I'm so conflicted within myself, there are moments where I'm unbelievably confident and then others where I cower in fear. There are moments where I'm completely sure of what I want in life, but then I look around and find myself standing all alone and I change my mind again. I need people around me who know me well enough to keep me grounded. People like the two that visited me this weekend, who have the same beliefs as me and can smack me around when I start acting crazy.

I was starting to feel lost here at school again, like I was losing ever part of myself that means the most. Now I'm feeling like I can almost see who I am again and I'm on the path to becoming that person again very soon.

Tuesday, April 6, 2010

beauty

Thank you God for waking me up to see such a beautiful day. Iloveyou.

Monday, April 5, 2010

continued

Today I talked to one of my friends, a friend that I've known for as long as I can remember, but the person she is today is someone I really don't recognize. Last year she met this guy, and after giving him her first kiss, she's been sprung to no end, and has let him change her.

He was in a relationship when they kissed and when she found out, she was almost completely OK with it. "Sometimes good people do dumb things" she said, and after that I knew he had he wrapped around his finger.

When we were growing up this person would barely hug guys, and when she did she would be conscious of who she hugged, because she didn't wanna go around being all over guys. She was innocent and humble, always beautiful, but yet always humble. Now she's border line conceited and pretty much lets guys say whatever sexual innuendos they would like to say to her. I'm really sad, and disappointed, but yet I'm sad about who I am now as well.

I remember the time where I used to not even know how to kiss. The times where I would literally think so hard on where your lips are supposed to go. Now I'm a pro at it, and I don't know how proud I am of that. It upsets me to think that my friends may be disappointed in me, or think that I'm a different person. If my friends feel the way that i felt today when I was talking to my friend, then I don't want to change anymore. I'd rather just go back to the 19year old girl who had never kissed a boy, and couldn't figure out where your bottom lip goes.

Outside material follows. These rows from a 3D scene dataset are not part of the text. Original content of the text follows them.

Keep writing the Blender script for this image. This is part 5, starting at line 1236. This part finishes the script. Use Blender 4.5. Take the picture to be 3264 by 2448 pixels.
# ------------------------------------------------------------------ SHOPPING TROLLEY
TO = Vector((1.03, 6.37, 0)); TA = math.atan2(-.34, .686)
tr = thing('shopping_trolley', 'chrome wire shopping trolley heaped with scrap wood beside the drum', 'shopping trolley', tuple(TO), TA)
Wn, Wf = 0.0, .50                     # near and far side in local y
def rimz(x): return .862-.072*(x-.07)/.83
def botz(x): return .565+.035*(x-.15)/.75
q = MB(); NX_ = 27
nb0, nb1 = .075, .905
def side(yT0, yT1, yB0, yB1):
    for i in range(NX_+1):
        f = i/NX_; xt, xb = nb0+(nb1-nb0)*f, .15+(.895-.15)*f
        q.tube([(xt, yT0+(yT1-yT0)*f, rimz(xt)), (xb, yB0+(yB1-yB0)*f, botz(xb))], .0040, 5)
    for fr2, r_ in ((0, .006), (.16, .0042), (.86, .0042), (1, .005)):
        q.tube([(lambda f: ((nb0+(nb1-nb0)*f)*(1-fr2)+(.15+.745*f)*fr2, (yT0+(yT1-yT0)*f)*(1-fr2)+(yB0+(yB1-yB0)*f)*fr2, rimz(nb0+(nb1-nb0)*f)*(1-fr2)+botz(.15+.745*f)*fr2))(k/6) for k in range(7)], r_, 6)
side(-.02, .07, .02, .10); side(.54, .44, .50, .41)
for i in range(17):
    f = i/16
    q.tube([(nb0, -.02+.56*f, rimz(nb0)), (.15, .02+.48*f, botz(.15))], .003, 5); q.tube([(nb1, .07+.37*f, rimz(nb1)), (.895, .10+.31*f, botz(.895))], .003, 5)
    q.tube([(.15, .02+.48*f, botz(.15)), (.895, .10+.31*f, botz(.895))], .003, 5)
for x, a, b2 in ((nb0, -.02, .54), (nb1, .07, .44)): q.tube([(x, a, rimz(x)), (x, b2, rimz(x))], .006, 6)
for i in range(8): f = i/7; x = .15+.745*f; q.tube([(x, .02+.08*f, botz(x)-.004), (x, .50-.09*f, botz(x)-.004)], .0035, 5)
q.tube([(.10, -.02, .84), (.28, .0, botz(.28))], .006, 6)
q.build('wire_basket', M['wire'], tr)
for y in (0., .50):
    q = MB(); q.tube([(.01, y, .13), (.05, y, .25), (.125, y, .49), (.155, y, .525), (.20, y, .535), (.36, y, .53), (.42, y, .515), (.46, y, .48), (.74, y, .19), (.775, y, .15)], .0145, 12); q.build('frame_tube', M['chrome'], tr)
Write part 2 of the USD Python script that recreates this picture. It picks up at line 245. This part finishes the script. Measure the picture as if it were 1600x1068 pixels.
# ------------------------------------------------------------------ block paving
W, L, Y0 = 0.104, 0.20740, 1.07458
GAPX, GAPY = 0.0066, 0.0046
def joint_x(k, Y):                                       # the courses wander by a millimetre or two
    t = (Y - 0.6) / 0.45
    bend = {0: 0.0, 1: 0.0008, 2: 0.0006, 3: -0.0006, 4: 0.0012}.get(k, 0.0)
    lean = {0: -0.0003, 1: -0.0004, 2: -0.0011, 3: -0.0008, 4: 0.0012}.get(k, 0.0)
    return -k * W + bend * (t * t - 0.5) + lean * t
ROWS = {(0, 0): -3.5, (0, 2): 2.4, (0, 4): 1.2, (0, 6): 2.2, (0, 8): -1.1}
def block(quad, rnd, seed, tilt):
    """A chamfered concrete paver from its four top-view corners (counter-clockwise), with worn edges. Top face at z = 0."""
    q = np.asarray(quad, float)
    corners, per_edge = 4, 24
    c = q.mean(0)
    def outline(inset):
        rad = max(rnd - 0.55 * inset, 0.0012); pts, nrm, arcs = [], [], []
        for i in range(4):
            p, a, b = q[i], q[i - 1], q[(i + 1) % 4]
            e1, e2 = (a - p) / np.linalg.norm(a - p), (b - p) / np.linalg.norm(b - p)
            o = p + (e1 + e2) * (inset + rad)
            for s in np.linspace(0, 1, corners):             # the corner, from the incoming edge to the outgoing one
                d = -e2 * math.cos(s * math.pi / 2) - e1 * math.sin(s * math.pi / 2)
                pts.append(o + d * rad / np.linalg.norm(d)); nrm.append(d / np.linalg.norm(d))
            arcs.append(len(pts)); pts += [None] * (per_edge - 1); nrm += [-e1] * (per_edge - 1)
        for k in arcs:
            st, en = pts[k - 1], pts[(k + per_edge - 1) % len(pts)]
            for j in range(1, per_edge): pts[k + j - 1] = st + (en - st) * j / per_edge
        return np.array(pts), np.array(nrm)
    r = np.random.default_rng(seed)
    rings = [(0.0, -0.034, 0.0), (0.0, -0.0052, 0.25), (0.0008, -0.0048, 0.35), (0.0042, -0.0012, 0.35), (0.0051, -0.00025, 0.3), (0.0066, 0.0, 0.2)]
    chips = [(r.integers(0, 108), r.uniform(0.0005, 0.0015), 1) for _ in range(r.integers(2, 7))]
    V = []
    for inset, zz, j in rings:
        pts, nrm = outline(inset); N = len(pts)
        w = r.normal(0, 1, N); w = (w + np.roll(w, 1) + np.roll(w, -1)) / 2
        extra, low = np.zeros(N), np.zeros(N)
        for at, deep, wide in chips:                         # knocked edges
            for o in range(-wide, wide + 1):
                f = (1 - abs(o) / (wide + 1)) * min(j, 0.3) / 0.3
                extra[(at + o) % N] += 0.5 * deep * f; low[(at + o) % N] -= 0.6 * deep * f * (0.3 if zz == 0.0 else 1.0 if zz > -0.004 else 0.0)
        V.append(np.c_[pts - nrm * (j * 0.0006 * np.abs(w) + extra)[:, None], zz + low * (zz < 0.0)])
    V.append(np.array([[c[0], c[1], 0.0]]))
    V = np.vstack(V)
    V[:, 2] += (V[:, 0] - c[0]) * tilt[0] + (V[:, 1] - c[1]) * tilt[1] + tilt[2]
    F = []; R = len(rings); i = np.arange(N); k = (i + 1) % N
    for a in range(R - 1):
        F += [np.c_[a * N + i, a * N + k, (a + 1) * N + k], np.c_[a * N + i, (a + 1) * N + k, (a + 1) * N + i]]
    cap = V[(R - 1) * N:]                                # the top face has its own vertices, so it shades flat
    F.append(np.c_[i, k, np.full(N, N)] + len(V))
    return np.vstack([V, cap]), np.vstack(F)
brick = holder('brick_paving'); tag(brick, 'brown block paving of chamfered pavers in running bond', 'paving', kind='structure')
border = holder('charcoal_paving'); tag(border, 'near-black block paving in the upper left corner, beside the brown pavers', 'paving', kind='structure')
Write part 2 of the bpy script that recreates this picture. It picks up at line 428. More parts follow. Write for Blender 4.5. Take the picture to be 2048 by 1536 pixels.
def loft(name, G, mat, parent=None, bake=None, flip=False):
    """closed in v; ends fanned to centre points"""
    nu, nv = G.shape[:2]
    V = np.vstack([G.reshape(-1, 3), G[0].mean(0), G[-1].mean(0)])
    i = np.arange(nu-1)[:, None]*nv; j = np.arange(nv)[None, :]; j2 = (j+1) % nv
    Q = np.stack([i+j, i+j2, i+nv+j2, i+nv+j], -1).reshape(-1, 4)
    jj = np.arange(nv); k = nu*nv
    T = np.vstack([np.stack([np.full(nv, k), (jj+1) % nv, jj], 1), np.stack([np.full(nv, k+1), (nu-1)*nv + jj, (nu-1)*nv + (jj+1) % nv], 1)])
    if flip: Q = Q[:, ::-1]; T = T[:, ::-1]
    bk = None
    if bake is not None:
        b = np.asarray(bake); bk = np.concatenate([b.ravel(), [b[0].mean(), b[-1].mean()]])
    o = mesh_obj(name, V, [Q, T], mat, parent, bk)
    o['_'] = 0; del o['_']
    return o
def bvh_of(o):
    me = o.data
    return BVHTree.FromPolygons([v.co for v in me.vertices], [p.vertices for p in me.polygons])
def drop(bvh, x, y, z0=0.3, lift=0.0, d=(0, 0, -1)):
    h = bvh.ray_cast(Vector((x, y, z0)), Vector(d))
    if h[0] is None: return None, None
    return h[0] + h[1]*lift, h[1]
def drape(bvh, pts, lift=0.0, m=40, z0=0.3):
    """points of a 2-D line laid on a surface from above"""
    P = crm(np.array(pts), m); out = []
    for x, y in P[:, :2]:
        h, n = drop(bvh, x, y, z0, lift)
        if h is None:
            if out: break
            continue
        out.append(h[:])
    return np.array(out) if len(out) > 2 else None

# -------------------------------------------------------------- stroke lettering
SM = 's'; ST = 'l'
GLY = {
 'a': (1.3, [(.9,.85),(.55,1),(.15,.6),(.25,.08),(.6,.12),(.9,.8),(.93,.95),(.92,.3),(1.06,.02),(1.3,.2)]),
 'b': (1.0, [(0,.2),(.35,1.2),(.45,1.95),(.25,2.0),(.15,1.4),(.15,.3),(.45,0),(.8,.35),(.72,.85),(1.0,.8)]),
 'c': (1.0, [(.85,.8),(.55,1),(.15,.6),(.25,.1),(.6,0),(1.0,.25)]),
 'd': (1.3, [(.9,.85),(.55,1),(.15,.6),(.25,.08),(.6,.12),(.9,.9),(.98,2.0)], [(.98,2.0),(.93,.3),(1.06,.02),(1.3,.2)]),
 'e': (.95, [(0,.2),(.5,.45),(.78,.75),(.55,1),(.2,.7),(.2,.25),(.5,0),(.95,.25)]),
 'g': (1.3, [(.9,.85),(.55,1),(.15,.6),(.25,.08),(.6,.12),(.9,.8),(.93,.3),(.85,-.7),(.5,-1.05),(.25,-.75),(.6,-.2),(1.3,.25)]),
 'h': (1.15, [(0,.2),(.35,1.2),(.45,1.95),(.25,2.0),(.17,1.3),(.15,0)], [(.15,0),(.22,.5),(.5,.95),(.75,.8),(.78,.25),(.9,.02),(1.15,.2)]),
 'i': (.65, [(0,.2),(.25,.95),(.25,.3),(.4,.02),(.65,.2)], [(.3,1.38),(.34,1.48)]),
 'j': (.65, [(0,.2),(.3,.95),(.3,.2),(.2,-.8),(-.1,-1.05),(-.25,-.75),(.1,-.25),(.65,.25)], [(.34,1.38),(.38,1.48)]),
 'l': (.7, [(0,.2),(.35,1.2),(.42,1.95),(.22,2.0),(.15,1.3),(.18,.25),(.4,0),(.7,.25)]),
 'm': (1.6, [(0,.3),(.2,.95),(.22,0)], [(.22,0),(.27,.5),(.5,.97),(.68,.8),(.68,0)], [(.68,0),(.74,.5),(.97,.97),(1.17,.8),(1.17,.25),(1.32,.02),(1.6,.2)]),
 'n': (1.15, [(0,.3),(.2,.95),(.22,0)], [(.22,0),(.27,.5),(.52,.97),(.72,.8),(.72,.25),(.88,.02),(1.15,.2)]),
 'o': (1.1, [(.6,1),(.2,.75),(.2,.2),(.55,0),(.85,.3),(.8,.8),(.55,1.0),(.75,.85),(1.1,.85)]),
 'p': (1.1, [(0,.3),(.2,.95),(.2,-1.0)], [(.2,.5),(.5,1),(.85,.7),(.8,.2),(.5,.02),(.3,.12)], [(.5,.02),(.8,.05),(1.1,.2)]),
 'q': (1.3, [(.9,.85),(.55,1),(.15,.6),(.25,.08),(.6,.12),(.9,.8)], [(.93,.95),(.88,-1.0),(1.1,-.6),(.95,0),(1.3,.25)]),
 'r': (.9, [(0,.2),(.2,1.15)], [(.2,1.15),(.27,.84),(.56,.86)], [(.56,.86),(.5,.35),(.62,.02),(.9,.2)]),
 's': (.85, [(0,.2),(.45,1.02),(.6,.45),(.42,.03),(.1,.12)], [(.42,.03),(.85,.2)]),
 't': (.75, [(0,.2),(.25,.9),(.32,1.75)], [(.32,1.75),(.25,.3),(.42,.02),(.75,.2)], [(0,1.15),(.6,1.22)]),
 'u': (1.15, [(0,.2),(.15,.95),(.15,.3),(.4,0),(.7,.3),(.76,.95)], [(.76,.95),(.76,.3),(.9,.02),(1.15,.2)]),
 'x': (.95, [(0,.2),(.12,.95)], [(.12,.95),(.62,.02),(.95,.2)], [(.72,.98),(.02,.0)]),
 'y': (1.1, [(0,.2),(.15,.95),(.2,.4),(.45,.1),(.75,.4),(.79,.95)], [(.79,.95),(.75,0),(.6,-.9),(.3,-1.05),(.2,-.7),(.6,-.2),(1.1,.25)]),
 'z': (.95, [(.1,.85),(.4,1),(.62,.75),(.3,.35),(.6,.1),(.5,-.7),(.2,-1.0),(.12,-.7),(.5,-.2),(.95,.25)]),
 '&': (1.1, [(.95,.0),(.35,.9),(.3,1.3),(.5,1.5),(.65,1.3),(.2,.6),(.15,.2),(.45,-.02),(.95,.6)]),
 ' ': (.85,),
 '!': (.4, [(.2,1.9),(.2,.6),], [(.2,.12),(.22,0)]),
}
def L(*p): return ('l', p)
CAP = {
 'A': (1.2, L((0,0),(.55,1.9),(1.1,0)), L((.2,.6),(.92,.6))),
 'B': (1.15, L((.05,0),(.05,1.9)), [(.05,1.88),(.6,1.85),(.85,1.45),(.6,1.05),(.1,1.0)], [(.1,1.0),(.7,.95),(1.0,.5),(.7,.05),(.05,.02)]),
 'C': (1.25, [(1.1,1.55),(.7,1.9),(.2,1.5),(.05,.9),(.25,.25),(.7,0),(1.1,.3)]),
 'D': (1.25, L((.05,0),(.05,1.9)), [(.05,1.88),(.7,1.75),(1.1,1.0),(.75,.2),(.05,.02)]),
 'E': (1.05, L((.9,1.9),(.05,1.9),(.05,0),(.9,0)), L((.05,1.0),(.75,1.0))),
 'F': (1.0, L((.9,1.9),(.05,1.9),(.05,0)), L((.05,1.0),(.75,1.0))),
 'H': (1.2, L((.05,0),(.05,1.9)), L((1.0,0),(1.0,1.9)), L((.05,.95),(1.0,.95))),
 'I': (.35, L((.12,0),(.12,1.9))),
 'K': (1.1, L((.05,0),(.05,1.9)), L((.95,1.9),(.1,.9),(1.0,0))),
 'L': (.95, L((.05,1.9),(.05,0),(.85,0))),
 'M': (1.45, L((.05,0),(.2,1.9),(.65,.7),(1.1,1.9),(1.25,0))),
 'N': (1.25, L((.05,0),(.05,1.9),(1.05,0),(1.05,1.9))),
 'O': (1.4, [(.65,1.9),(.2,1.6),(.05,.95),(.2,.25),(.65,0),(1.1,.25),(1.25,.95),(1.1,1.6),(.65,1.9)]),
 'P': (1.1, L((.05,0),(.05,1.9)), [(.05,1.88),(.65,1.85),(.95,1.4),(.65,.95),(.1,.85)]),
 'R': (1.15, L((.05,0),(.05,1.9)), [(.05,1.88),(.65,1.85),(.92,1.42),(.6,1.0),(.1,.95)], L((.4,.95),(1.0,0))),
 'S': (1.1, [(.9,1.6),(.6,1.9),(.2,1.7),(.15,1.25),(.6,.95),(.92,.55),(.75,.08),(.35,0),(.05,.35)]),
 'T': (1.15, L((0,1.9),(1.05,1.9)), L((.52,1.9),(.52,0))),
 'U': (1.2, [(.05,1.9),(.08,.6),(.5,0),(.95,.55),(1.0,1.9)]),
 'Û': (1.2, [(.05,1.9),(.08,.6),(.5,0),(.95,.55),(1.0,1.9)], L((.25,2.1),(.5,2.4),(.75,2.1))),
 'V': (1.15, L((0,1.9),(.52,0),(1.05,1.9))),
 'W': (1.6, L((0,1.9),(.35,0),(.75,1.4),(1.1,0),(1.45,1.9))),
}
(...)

I'm scared that I'm changing. Everybody is changing and I DON'T FEEL THE SAME.

Sunday, April 4, 2010

today

I realized...everybody is changing and I don't feel the same. Blog more about this later.

Saturday, April 3, 2010

I have an addiction

I remember when I was younger and I would literally fall asleep clutching my sisters radio, with my ear plastered to the speaker. I'm addicted to music, but please don't plan any interventions, this is addiction I think I can live with.

Friday, April 2, 2010

silhouettes

I'm searching for silhouettes
Silhouettes, that may be found in between the tear ducts in my eyes
I'm searching for components
components of a wide machine of sanity
a sanity that transcends across gender lines
I'm looking for a solid ground that is shared by all
A type of common ground
A line has been drawn
A truce is out of the question
This is the place where you either bow out
or give in and change what you're fighting for
I'm looking for a certain silhouette
it'll be bigger than my eyes can process
it'll be strong but yet weak enough to embrace me
I saw it once
out of the glimpse of my eye
but when I turned to face it I found myself alone
There's no white flag for me to raise
No letter to send
saying here I am, I'm giving in
Maybe there's a deeper meaning to this
Or here's hoping that there is
I must say hand well played
I'd like to think it was just a flesh wound
but let's be real
I have yet to locate a silhouette
That reflects everything the main man is
Silhouettes and broken things, they fill up all my empty dreams.

poetry

I haven't written a poem in so long and I really need to write one, I don't know why I've been going through writers block I guess, such a crying shame.